LONDON: S&P Global ‌said it would not make any knee-jerk sovereign rating cuts following the outbreak of war in the ​Middle East, but warned on Thursday that soaring oil and gas prices were putting a number of already cash-strapped countries at risk.

The firm’s top analysts said in a webinar that the conflict, which has involved US and Israeli strikes ‌against Iran and Iranian ‌strikes against Israel, ​US ‌bases ⁠and Gulf ​states, ⁠was now moving from a low- to moderate-risk scenario.

Most Gulf countries had enough fiscal buffers, however, to weather the crisis for a while, with more lowly rated Bahrain the only clear exception.

Qatar’s banking sector could ⁠also struggle if there were significant ‌deposit outflows in ‌reaction to the conflict, although there ​was no evidence ‌of such strains at the moment, they ‌said.

“We don’t want to jump the gun and just say things are bad,” S&P’s head global sovereign analyst, Roberto Sifon-Arevalo, said.

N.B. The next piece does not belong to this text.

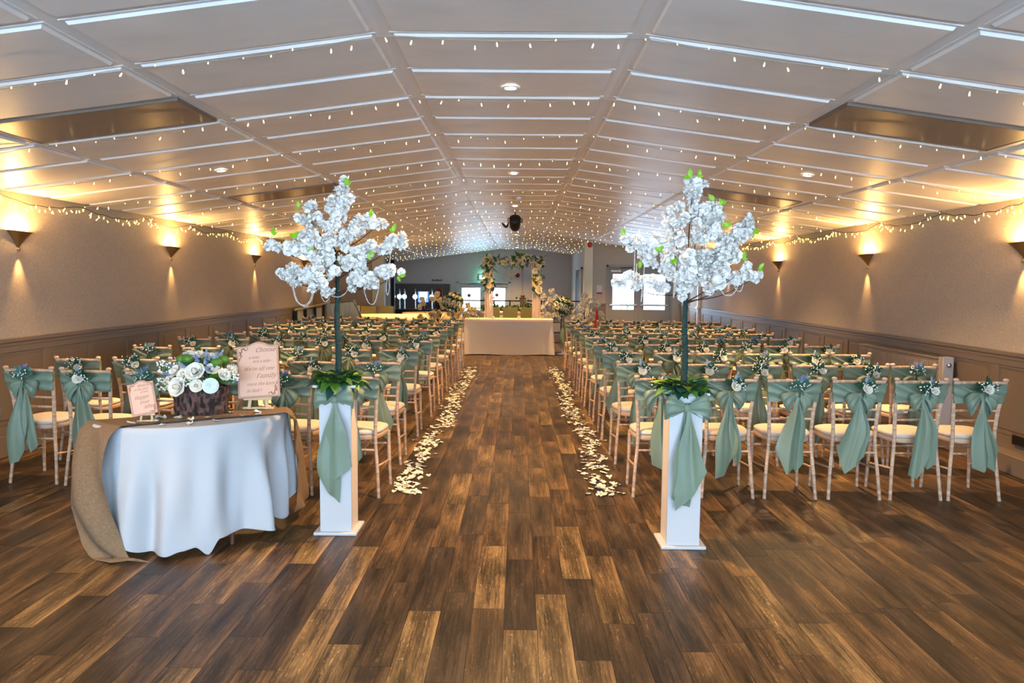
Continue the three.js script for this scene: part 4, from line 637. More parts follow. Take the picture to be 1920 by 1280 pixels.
  for (const [x, y, z, s] of [[0.10, 0.03, 0.12, 1.05], [-0.165, 0.10, 0.0, 1.0], [0.14, 0.09, -0.06, 1.0]]) aim(P('dahlia', dahlia, phys('#dfeee6', 0.8), fl, [x, y, z]), [x, y, z]).scale.setScalar(s);
  for (let i = 0; i < 34; i++) { const a = fr() * 6.283, e = 0.05 + fr() * 1.2, p = domeAt(a, e); const o = aim(P('thistle', makeSpikeCached(), fr() < .55 ? lavender : blueGrey, fl, [p[0] * .8, p[1] * .9, p[2] * .85]), p); o.scale.setScalar(0.85 + fr() * .45); }
  function makeSpikeCached() { return spikeGeo; }
  for (let i = 0; i < 54; i++) { const a = fr() * 6.283, e = fr() * 1.3 - 0.1, p = domeAt(a, e); const o = aim(P('leaf', i % 3 ? treeLeaf : bigRound, [darkLeaf, sageLeaf, leafGreen[1], leafGreen[0]][i % 4], fl, [p[0] * .6, Math.max(0.012, p[1] * .7), p[2] * .62]), p); o.rotateY(fr() * 6); o.rotateX(0.5); o.scale.setScalar(0.8 + fr() * .5); }
  for (const [x, y, z] of [[-0.09, 0.165, 0.03], [0.10, 0.15, 0.03], [-0.05, 0.17, 0.05], [0.12, 0.16, -0.02]]) P('moss_ball', place(new THREE.IcosahedronGeometry(0.03, 2), 0, 0, 0, 0, 0, 0, [1.1, .9, 1]), leafGreen[1], fl, [x, y, z]);
  for (const [x, y, z, k] of [[-0.15, 0.0, 0.085, 1], [-0.01, 0.03, 0.12, 2], [0.18, 0.05, 0.04, 3], [-0.17, 0.09, 0.04, 4]]) { const [d, s] = makeGyp(40 + k, 46, 0.05, 0.07, 0.03, 0.0055); const o = P('gypsophila', d, gypWhite, fl, [x, y, z]); o.userData.kind = 'stuff'; P('stems', s, leafGreen[1], o); }
  // signs on small easels
  const scriptSign = (w, h, lines, px) => { const c = document.createElement('canvas'); c.width = Math.round(w * px); c.height = Math.round(h * px); const g = c.getContext('2d'), Wd = c.width, Hd = c.height;
    g.fillStyle = '#d3a98f'; g.fillRect(0, 0, Wd, Hd);
    const r = rng(9); for (let i = 0; i < 900; i++) { g.fillStyle = `rgba(${120 + r() * 60},${70 + r() * 40},${50 + r() * 30},0.05)`; g.fillRect(r() * Wd, r() * Hd, 1 + r() * 2, 8 + r() * 60); }
    g.strokeStyle = '#8a4f3c'; g.fillStyle = '#8a4f3c'; g.lineCap = 'round';
    const scroll = (x, y, s, fx, fy) => { g.save(); g.translate(x, y); g.scale(fx * s, fy * s); g.lineWidth = 0.05; g.beginPath(); g.moveTo(0.05, 0.95); g.bezierCurveTo(0.0, 0.7, 0.25, 0.7, 0.2, 0.55); g.bezierCurveTo(0.12, 0.35, 0.05, 0.45, 0.08, 0.25); g.stroke(); g.lineWidth = 0.09; g.beginPath(); g.moveTo(0.08, 0.28); g.bezierCurveTo(0.15, 0.45, 0.3, 0.3, 0.24, 0.1); g.bezierCurveTo(0.4, 0.0, 0.5, 0.05, 0.52, 0.18); g.stroke(); g.lineWidth = 0.05; g.beginPath(); g.moveTo(0.55, 0.15); g.bezierCurveTo(0.7, 0.2, 0.78, 0.1, 0.72, 0.02); g.stroke(); g.beginPath(); g.arc(0.17, 0.52, 0.09, 0, 5.2); g.stroke(); g.beginPath(); g.arc(0.07, 0.78, 0.05, 0, 6.3); g.fill(); g.restore(); };
    const sc = Wd * 0.30; scroll(Wd * 0.045, Hd * 0.10, sc, 1, 1.15); scroll(Wd * 0.955, Hd * 0.965, sc, -1, -1.15);
    for (const [txt, x, y, size, al] of lines) { g.font = `italic ${Math.round(size * Hd)}px serif`; g.textAlign = al || 'left'; g.save(); g.translate(x * Wd, y * Hd); g.transform(1, 0, -0.18, 1, 0, 0); g.fillText(txt, 0, 0); g.restore(); }
    const tx = new THREE.CanvasTexture(c); tx.colorSpace = THREE.SRGBColorSpace; tx.magFilter = THREE.LinearFilter; return tx; };
  function signBoard(label, w, h, pos, turn, lean, roll, lines, px) {
    const outline = (k) => { const a = []; a.push([-w / 2 + k, k], [w / 2 - k, k], [w / 2 - k, h * 0.93 - k]); for (let i = 0; i <= 14; i++) { const t = i / 14, x = lerp(w * 0.30, -w * 0.26, t); a.push([x, h * 0.93 - k + 0.07 * h * Math.pow(Math.sin(Math.PI * t), 1.2)]); } a.push([-w / 2 + k, h * 0.93 - k]); return a; };
    const s = thing('wooden_sign', label, 'sign', pos, turn); s.rotation.order = 'YXZ'; s.rotation.x = lean; s.rotation.z = roll;
    P('board', prism(outline(0), 0.006, 0.0012), mat('#b98466', 0.6), s);
    const f = new THREE.ShapeGeometry(new THREE.Shape(outline(0.004).map((p) => new THREE.Vector2(...p)))); const p = f.attributes.position, uv = f.attributes.uv; for (let i = 0; i < p.count; i++) uv.setXY(i, p.getX(i) / w + 0.5, p.getY(i) / h);
    f.translate(0, 0, 0.0078); P('engraved_face', f, mat(0xffffff, 0.6, { map: scriptSign(w, h, lines, px) }), s);
    const o1 = outline(0.008).map(([x, y]) => [x, y, 0.008]); o1.push(o1[0]); const rim = []; for (let i = 0; i < o1.length - 1; i++) rim.push(rod(o1[i], o1[i + 1], 0.0011, 4)); P('engraved_border', merge(rim), mat('#8a4f3c', 0.7), s);
    return s;
  }
  function easel(label, w, h, pos, turn, k) {
    const e = thing('table_easel', label, 'easel', pos, turn, 'table easels');
    for (const s of [-1, 1]) P('front_leg', place(rbox(-0.010 * k, 0.010 * k, 0, h, -0.006 * k, 0.006 * k, 0.0015), s * w * 0.36, 0, 0.03 * k, -0.2, 0, s * 0.10), pineWood, e);
    P('rear_leg', place(rbox(-0.009 * k, 0.009 * k, 0, h * 0.98, -0.005 * k, 0.005 * k, 0.0015), 0, 0.002, -0.12 * k - h * .18, 0.33), pineWood, e);
    P('ledge', rbox(-w * 0.55, w * 0.55, 0.062 * k, 0.085 * k, 0.016 * k, 0.046 * k, 0.002), pineWood, e);
    P('base_bar', rbox(-w * 0.62, w * 0.62, 0, 0.014 * k, 0.008 * k, 0.028 * k, 0.002), pineWood, e);
    return e;
  }
  easel('small pine easel holding the taller sign at the right of the table', 0.16, 0.28, [-1.70, 0.7615, -4.935], 0.12, 1.0);
  signBoard('tall engraved wooden sign about choosing a seat, not a side', 0.262, 0.362, [-1.675, 0.846, -4.875], 0.12, -0.2, 0.065, [['Choose', 0.44, 0.185, 0.105], ['a seat,', 0.27, 0.30, 0.066], ['not a side -', 0.37, 0.375, 0.066], ["We're all one", 0.14, 0.515, 0.086], ['Family', 0.44, 0.655, 0.105], ['once the knot', 0.21, 0.785, 0.076], ['is tied !', 0.20, 0.90, 0.076]], 2200);
  easel('tiny pine easel holding the smaller welcome sign at the left of the table', 0.09, 0.16, [-2.205, 0.7615, -4.455], 0.22, 0.62);
  signBoard('small engraved wooden welcome sign leaning on the tiny easel', 0.142, 0.205, [-2.200, 0.806, -4.425], 0.22, -0.24, 0.19, [['Welcome', 0.36, 0.185, 0.10], ['to the start', 0.22, 0.28, 0.075], ['of our', 0.45, 0.365, 0.075], ['Happy', 0.18, 0.53, 0.125], ['Ever', 0.36, 0.68, 0.115], ['After', 0.48, 0.825, 0.125]], 3400);
  const pr = rng(61), pg = petalPatch(0.042, 0.02, 0.35, 0.25, 0.004, pr, 3, 3); pg.rotateX(-Math.PI / 2); pg.computeBoundingBox(); pg.translate(0, -pg.boundingBox.min.y, 0.02);
  for (let i = 0; i < 18; i++) { const a = 0.35 + pr() * 2.4, r = 0.30 + pr() * 0.5, lx2 = Math.cos(a) * A * r * 1.05, lz2 = Math.max(0.10, Math.sin(a) * Bq * r * 1.15), [wx, wz] = W(lx2, lz2); solo('silk_petal', pg, petalIvory, 'loose white silk petal scattered on top of the half-moon table', 'petal', [wx, lz2 < 0.27 ? 0.7625 : 0.7515, wz], pr() * 6, 'silk petals on the half-moon table'); }
}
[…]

The longer the crisis ‌was prolonged, though, “the more difficult it is going to be,” he ⁠added.

Sifon-Arevalo ⁠said Asia was the second-most exposed region, due to many of its countries being significant Gulf oil and gas importers.

India, Thailand and Indonesia have relatively lower reserves of oil, while the region also had already heavily indebted countries such as Pakistan, Bangladesh and Sri Lanka whose finances would be further hurt by rising energy prices.

“We ​are closely monitoring ​these (countries) to see how the credit stories evolve,” Sifon-Arevalo said.